■ **The problem**:
Extract the listing below in full, unchanged.

----------------------------------------

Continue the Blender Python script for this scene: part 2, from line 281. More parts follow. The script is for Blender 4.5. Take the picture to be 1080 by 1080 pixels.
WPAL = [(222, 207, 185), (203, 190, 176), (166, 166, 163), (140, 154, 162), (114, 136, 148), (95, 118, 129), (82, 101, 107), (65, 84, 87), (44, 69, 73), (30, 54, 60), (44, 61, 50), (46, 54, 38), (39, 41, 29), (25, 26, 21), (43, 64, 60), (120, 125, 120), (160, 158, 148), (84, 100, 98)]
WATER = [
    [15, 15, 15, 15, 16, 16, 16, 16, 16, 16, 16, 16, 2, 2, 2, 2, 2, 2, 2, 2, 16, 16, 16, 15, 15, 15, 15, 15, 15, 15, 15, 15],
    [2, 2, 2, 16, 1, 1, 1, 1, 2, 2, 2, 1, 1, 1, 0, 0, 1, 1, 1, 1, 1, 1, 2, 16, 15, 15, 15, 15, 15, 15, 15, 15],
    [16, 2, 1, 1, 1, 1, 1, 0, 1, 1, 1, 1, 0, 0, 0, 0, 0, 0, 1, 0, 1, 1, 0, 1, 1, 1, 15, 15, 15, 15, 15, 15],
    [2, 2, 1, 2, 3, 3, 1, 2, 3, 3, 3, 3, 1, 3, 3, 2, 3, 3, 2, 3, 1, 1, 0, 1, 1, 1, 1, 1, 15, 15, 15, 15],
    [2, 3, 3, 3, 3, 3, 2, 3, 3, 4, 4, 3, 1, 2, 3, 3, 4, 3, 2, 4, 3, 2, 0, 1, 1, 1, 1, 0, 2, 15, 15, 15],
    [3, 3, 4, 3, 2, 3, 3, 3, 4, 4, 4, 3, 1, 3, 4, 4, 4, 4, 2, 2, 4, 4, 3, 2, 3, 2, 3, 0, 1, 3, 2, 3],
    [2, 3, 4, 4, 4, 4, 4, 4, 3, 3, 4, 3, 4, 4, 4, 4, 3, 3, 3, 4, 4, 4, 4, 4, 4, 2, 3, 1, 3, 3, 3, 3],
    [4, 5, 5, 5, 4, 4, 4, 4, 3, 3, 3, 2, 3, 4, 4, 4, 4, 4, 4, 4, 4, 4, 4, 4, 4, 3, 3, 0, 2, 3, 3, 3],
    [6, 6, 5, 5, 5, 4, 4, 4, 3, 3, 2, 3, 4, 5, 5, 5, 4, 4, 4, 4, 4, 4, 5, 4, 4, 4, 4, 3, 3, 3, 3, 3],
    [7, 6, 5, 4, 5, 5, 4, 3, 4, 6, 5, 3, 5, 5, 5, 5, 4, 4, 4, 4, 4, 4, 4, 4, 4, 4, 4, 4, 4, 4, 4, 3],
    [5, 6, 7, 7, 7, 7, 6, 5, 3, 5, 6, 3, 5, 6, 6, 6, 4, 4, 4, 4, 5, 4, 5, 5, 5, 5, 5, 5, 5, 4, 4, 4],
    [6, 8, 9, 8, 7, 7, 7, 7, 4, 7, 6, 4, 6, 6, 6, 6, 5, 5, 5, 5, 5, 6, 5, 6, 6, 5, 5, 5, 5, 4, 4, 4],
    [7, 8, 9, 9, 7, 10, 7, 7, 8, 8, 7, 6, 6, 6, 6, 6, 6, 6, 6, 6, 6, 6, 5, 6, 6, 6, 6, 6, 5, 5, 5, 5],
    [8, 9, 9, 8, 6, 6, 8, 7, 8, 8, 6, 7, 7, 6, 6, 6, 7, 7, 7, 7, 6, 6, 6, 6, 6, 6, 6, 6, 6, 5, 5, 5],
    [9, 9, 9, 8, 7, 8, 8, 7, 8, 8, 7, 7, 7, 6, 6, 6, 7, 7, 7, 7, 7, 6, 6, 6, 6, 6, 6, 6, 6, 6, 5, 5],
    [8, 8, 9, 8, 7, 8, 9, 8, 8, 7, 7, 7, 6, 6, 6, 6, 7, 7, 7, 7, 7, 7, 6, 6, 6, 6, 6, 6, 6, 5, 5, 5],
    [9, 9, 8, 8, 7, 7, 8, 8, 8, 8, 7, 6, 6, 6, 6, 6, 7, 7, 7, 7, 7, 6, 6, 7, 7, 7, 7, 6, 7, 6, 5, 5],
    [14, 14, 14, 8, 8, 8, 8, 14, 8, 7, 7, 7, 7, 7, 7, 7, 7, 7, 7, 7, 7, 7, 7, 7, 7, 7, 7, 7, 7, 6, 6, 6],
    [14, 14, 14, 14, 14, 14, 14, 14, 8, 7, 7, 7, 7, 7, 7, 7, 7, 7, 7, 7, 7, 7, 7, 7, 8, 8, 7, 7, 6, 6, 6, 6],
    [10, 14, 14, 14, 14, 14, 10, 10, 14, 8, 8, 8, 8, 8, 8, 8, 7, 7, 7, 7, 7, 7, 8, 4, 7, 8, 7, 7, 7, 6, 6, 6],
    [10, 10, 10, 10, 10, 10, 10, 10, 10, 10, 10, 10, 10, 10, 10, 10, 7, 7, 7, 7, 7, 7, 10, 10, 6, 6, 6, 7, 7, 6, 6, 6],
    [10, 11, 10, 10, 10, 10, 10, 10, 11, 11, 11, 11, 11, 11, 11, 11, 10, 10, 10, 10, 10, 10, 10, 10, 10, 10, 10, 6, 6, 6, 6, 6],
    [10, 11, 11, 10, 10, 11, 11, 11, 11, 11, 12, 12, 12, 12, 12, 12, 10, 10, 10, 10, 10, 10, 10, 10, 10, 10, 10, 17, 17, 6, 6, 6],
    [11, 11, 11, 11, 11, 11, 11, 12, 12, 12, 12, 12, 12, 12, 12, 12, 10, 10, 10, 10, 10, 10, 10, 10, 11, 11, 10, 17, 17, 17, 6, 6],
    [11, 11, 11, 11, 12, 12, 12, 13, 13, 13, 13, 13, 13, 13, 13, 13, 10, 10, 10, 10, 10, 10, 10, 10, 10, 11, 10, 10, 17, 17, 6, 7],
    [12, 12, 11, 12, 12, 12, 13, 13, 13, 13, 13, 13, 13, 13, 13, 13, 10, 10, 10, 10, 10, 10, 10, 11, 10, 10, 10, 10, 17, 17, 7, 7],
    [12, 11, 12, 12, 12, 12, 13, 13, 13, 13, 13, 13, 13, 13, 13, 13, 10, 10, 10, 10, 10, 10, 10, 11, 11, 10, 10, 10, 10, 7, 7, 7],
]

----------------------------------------

■ **Response for this exercise**:
Continue the Blender Python script for this scene: part 2, from line 281. More parts follow. The script is for Blender 4.5. Take the picture to be 1080 by 1080 pixels.
WPAL = [(222, 207, 185), (203, 190, 176), (166, 166, 163), (140, 154, 162), (114, 136, 148), (95, 118, 129), (82, 101, 107), (65, 84, 87), (44, 69, 73), (30, 54, 60), (44, 61, 50), (46, 54, 38), (39, 41, 29), (25, 26, 21), (43, 64, 60), (120, 125, 120), (160, 158, 148), (84, 100, 98)]
WATER = [
    [15, 15, 15, 15, 16, 16, 16, 16, 16, 16, 16, 16, 2, 2, 2, 2, 2, 2, 2, 2, 16, 16, 16, 15, 15, 15, 15, 15, 15, 15, 15, 15],
    [2, 2, 2, 16, 1, 1, 1, 1, 2, 2, 2, 1, 1, 1, 0, 0, 1, 1, 1, 1, 1, 1, 2, 16, 15, 15, 15, 15, 15, 15, 15, 15],
    [16, 2, 1, 1, 1, 1, 1, 0, 1, 1, 1, 1, 0, 0, 0, 0, 0, 0, 1, 0, 1, 1, 0, 1, 1, 1, 15, 15, 15, 15, 15, 15],
    [2, 2, 1, 2, 3, 3, 1, 2, 3, 3, 3, 3, 1, 3, 3, 2, 3, 3, 2, 3, 1, 1, 0, 1, 1, 1, 1, 1, 15, 15, 15, 15],
    [2, 3, 3, 3, 3, 3, 2, 3, 3, 4, 4, 3, 1, 2, 3, 3, 4, 3, 2, 4, 3, 2, 0, 1, 1, 1, 1, 0, 2, 15, 15, 15],
    [3, 3, 4, 3, 2, 3, 3, 3, 4, 4, 4, 3, 1, 3, 4, 4, 4, 4, 2, 2, 4, 4, 3, 2, 3, 2, 3, 0, 1, 3, 2, 3],
    [2, 3, 4, 4, 4, 4, 4, 4, 3, 3, 4, 3, 4, 4, 4, 4, 3, 3, 3, 4, 4, 4, 4, 4, 4, 2, 3, 1, 3, 3, 3, 3],
    [4, 5, 5, 5, 4, 4, 4, 4, 3, 3, 3, 2, 3, 4, 4, 4, 4, 4, 4, 4, 4, 4, 4, 4, 4, 3, 3, 0, 2, 3, 3, 3],
    [6, 6, 5, 5, 5, 4, 4, 4, 3, 3, 2, 3, 4, 5, 5, 5, 4, 4, 4, 4, 4, 4, 5, 4, 4, 4, 4, 3, 3, 3, 3, 3],
    [7, 6, 5, 4, 5, 5, 4, 3, 4, 6, 5, 3, 5, 5, 5, 5, 4, 4, 4, 4, 4, 4, 4, 4, 4, 4, 4, 4, 4, 4, 4, 3],
    [5, 6, 7, 7, 7, 7, 6, 5, 3, 5, 6, 3, 5, 6, 6, 6, 4, 4, 4, 4, 5, 4, 5, 5, 5, 5, 5, 5, 5, 4, 4, 4],
    [6, 8, 9, 8, 7, 7, 7, 7, 4, 7, 6, 4, 6, 6, 6, 6, 5, 5, 5, 5, 5, 6, 5, 6, 6, 5, 5, 5, 5, 4, 4, 4],
    [7, 8, 9, 9, 7, 10, 7, 7, 8, 8, 7, 6, 6, 6, 6, 6, 6, 6, 6, 6, 6, 6, 5, 6, 6, 6, 6, 6, 5, 5, 5, 5],
    [8, 9, 9, 8, 6, 6, 8, 7, 8, 8, 6, 7, 7, 6, 6, 6, 7, 7, 7, 7, 6, 6, 6, 6, 6, 6, 6, 6, 6, 5, 5, 5],
    [9, 9, 9, 8, 7, 8, 8, 7, 8, 8, 7, 7, 7, 6, 6, 6, 7, 7, 7, 7, 7, 6, 6, 6, 6, 6, 6, 6, 6, 6, 5, 5],
    [8, 8, 9, 8, 7, 8, 9, 8, 8, 7, 7, 7, 6, 6, 6, 6, 7, 7, 7, 7, 7, 7, 6, 6, 6, 6, 6, 6, 6, 5, 5, 5],
    [9, 9, 8, 8, 7, 7, 8, 8, 8, 8, 7, 6, 6, 6, 6, 6, 7, 7, 7, 7, 7, 6, 6, 7, 7, 7, 7, 6, 7, 6, 5, 5],
    [14, 14, 14, 8, 8, 8, 8, 14, 8, 7, 7, 7, 7, 7, 7, 7, 7, 7, 7, 7, 7, 7, 7, 7, 7, 7, 7, 7, 7, 6, 6, 6],
    [14, 14, 14, 14, 14, 14, 14, 14, 8, 7, 7, 7, 7, 7, 7, 7, 7, 7, 7, 7, 7, 7, 7, 7, 8, 8, 7, 7, 6, 6, 6, 6],
    [10, 14, 14, 14, 14, 14, 10, 10, 14, 8, 8, 8, 8, 8, 8, 8, 7, 7, 7, 7, 7, 7, 8, 4, 7, 8, 7, 7, 7, 6, 6, 6],
    [10, 10, 10, 10, 10, 10, 10, 10, 10, 10, 10, 10, 10, 10, 10, 10, 7, 7, 7, 7, 7, 7, 10, 10, 6, 6, 6, 7, 7, 6, 6, 6],
    [10, 11, 10, 10, 10, 10, 10, 10, 11, 11, 11, 11, 11, 11, 11, 11, 10, 10, 10, 10, 10, 10, 10, 10, 10, 10, 10, 6, 6, 6, 6, 6],
    [10, 11, 11, 10, 10, 11, 11, 11, 11, 11, 12, 12, 12, 12, 12, 12, 10, 10, 10, 10, 10, 10, 10, 10, 10, 10, 10, 17, 17, 6, 6, 6],
    [11, 11, 11, 11, 11, 11, 11, 12, 12, 12, 12, 12, 12, 12, 12, 12, 10, 10, 10, 10, 10, 10, 10, 10, 11, 11, 10, 17, 17, 17, 6, 6],
    [11, 11, 11, 11, 12, 12, 12, 13, 13, 13, 13, 13, 13, 13, 13, 13, 10, 10, 10, 10, 10, 10, 10, 10, 10, 11, 10, 10, 17, 17, 6, 7],
    [12, 12, 11, 12, 12, 12, 13, 13, 13, 13, 13, 13, 13, 13, 13, 13, 10, 10, 10, 10, 10, 10, 10, 11, 10, 10, 10, 10, 17, 17, 7, 7],
    [12, 11, 12, 12, 12, 12, 13, 13, 13, 13, 13, 13, 13, 13, 13, 13, 10, 10, 10, 10, 10, 10, 10, 11, 11, 10, 10, 10, 10, 7, 7, 7],
]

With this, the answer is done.